Although full female enfranchisement, which often overlooked and did include Black women, would come in 1920 — there are several examples of female suffrage at the municipal level in the state prior to the passage of the 19th amendment. In Still Pond, Maryland, today a historic district listed on the National Register of Historic Places, women of Maryland cast their first ballots in 1908 – 12 years before the ratification of the 19th Amendment. Residents such as Anna Baker Maxwell, Jane Clark Howard, and Lillie Deringer Kelley voted in the local election. That year, the town recognized the suffrage rights of women over the age of 21. Fourteen women were registered, including two African Americans. The town later repealed this rule, and women were once again left without the vote until 1920.

voting houses & ballot boxes

The physical vestiges of voting live on across Maryland’s historic landscape — from election houses to battered and worn ballot boxes. Maryland State Historic Preservation Officer Elizabeth Hughes recently explained, “On [election day] Marylanders will cast votes in public places ranging from schools, community centers, and libraries to churches, fire houses, and office buildings. In years past, private homes, stores, and purpose-built polling houses also helped meet this need. Today, the handful of polling houses that survive speak volumes about how local communities have long valued their right and duty to vote on Election Day.”

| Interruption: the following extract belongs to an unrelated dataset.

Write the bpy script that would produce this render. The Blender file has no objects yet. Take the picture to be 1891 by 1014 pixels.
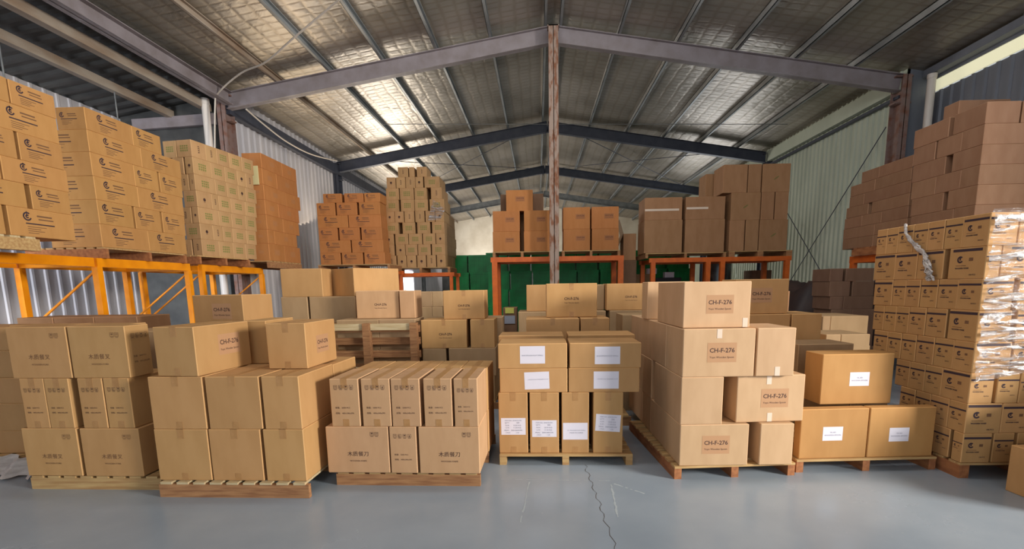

One of the more unique and recently restored voting houses is located in Sang Run State Park in Garrett County. According to the Maryland Historical Trust,

The Sang Run Election House’s historic significance to the area could be best characterized by an anecdote from a bygone election: While counting ballots some officials wanted to declare a winner, another official halted the declaration by reminding them that the votes from Sang Run had not arrived yet.  Evidently, the voting power of the area was substantial!  Residents’ feeling for the Sang Run Election House was emphasized during the restoration project by the constant arrival of folks who talked about their memories of the building, expressing their appreciation of its being preserved.  Several people remembered casting their first ballot in the building. Many others remember, as children, going on Election Day, so their parents could vote.

Vote and Make History!

Like every generation before us, each of us have the opportunity to vote and shape the future of our nation. Your vote is historic and will be remembered and counted for years to come.